Crypto Mining Isn’t the Monster Everyone Thinks It Is

The letter is aimed at getting these democrats to rescind their order to have the agency look at the emissions of said mining. The idea is that crypto mining allegedly doesn’t cause all the atmospheric problems these politicians have been led to believe, and Dorsey and everyone else in the letter want to convince them otherwise.

Jared Huffman – a California democrat calling for the investigation of emissions – said in a recent statement that crypto mining poses “serious concerns,” and that the process is increasing the number of pollutants in the atmosphere. The letter takes issue with this statement and says that much of the data suggesting that crypto mining leads to heavy increases in greenhouse gases is inflated.

The document claims that mining operations are no different than the data centers employed by the world’s major tech companies including, Amazon, Facebook, and Google. According to the letter, crypto mining centers are just buildings that house computers.

It reads:

Regulating what data centers allow their computers to do would be a massive shift in policy in the United States.

Darin Feinstein – co-founder of crypto mining operator Core Scientific and one of the letter’s authors – stated that Congress is misdirecting the public and telling people incorrect information about how damaging crypto mining allegedly is. Feinstein explained:

They’re confusing the public. The pollution comes from the energy generation source, and all data centers buy electricity off-site upstream.

Castle Venture’s Nic Carter also threw his two cents into the mix, commenting:

It would be very unusual for the EPA to regulate the kind of computation that’s occurring within a data center. That’s clearly outside of their remit.
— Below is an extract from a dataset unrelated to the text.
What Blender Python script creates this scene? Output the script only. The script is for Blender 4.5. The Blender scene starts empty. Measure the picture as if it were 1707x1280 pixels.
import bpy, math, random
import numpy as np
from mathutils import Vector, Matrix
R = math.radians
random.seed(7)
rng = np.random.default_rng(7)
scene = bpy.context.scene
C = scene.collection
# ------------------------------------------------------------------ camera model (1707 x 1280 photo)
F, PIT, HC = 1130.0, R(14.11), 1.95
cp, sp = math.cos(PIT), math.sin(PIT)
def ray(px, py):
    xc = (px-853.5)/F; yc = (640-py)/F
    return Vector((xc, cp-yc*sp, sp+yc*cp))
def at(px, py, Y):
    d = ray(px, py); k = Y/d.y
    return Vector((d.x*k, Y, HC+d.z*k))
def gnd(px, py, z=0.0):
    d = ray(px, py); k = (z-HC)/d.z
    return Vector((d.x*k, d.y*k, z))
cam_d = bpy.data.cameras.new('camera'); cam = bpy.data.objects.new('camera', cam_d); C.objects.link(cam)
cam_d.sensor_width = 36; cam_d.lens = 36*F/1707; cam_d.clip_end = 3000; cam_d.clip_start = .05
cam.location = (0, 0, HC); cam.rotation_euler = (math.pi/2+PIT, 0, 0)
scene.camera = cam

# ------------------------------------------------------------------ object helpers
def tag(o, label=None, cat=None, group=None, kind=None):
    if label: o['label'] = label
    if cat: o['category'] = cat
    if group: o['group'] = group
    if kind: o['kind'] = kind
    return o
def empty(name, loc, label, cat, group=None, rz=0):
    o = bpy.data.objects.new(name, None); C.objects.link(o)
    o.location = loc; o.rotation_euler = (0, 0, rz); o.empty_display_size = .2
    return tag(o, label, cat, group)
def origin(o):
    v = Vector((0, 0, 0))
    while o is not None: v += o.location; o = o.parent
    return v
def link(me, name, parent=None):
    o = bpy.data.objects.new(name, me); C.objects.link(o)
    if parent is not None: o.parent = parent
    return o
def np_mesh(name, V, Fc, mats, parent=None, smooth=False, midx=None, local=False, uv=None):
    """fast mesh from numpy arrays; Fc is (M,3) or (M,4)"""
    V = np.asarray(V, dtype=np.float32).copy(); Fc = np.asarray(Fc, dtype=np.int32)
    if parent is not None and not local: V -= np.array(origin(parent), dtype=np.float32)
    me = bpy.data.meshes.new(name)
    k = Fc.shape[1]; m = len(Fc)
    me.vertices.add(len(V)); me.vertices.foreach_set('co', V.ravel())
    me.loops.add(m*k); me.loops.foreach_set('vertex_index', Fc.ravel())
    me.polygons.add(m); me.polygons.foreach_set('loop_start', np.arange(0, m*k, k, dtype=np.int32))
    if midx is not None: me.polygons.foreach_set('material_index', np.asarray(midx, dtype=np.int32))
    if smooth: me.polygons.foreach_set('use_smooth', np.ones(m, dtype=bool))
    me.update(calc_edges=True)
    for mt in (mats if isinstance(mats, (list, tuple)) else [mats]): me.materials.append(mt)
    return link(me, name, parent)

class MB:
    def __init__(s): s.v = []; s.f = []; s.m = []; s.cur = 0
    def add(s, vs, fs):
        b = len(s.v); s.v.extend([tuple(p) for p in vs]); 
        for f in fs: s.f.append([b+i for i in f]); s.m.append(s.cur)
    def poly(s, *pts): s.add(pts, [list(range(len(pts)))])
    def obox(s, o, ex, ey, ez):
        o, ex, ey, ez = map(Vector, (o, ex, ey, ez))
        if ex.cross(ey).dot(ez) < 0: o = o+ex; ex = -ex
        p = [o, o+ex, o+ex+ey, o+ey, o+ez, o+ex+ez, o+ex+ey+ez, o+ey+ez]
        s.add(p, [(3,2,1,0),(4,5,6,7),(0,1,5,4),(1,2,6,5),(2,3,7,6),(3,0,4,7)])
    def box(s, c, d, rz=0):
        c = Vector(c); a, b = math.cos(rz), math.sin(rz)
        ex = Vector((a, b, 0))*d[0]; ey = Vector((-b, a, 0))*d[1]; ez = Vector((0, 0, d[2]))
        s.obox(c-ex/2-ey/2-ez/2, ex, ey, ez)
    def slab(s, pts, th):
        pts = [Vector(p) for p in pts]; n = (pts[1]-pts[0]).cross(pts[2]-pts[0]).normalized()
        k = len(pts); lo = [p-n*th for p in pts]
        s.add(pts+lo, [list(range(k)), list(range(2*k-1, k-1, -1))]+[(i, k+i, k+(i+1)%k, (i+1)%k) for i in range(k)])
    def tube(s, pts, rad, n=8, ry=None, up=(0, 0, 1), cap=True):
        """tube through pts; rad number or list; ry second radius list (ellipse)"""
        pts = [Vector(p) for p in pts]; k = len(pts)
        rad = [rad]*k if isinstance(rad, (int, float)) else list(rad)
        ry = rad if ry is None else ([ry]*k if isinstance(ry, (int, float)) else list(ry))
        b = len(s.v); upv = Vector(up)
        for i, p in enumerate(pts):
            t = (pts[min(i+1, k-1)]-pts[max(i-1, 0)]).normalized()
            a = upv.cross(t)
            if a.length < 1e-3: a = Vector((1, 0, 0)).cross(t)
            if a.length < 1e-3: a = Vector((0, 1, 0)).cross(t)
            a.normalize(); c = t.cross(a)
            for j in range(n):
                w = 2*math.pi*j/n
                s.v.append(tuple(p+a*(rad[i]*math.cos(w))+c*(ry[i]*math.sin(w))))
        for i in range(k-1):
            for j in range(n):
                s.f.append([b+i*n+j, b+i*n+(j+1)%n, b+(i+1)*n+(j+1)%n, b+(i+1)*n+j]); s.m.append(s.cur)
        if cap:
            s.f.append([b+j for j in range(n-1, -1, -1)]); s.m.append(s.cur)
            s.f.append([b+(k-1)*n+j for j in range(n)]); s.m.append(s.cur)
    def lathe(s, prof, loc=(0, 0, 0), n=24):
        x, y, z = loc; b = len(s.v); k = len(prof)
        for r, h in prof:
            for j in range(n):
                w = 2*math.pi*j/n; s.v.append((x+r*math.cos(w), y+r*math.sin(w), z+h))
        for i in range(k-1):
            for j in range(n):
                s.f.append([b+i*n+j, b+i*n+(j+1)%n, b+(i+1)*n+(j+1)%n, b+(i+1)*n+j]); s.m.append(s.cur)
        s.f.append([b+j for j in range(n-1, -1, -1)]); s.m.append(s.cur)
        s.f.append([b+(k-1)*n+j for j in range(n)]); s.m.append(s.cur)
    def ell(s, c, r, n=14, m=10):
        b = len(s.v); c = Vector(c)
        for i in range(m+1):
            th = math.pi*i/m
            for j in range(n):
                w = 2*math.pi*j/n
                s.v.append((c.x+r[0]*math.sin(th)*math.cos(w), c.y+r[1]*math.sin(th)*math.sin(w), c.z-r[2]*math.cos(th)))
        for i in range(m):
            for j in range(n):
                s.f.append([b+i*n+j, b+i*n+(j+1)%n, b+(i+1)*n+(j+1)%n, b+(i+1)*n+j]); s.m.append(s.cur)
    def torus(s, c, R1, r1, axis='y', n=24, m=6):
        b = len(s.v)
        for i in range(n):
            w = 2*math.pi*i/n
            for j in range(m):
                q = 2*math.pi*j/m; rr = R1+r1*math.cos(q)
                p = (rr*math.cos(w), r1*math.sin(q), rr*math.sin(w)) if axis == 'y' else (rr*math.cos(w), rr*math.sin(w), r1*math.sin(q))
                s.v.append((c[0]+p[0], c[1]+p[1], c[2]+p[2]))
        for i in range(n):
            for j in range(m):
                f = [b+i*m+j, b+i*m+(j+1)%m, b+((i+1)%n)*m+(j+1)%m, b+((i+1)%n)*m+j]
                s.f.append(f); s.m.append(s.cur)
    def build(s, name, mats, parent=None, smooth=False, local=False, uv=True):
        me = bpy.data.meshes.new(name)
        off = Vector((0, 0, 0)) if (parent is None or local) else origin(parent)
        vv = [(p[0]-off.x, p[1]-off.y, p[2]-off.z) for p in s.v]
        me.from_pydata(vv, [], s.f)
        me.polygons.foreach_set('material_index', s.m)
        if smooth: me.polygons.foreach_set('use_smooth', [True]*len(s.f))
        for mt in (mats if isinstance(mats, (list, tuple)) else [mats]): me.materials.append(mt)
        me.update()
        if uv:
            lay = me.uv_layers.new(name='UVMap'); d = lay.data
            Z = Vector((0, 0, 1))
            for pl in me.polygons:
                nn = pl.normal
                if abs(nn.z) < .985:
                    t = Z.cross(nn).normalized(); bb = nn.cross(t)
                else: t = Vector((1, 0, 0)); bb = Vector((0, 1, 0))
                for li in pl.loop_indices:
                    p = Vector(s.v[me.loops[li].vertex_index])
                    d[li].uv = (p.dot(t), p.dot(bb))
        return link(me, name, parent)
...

It doesn’t make any sense to ask the EPA to care about what kind of computation is being done… The letter makes it sound like there’s a bunch of these vertically integrated miners like Stronghold and Greenidge… but that’s a minuscule portion of overall hash rate.

One of the big reasons there is still so much belief in crypto mining emissions is because high-ranking industry heads such as Elon Musk have gone for it. Musk stated last year that he was willing to allow customers of Tesla to pay for electric vehicles with bitcoin. However, just a few weeks later, the decision was rescinded given that he was concerned about the alleged mining implications.

Keeping Waste Blame Where It Belongs

The letter further states:

The industry needs to be held accountable for waste and discouraged from creating it.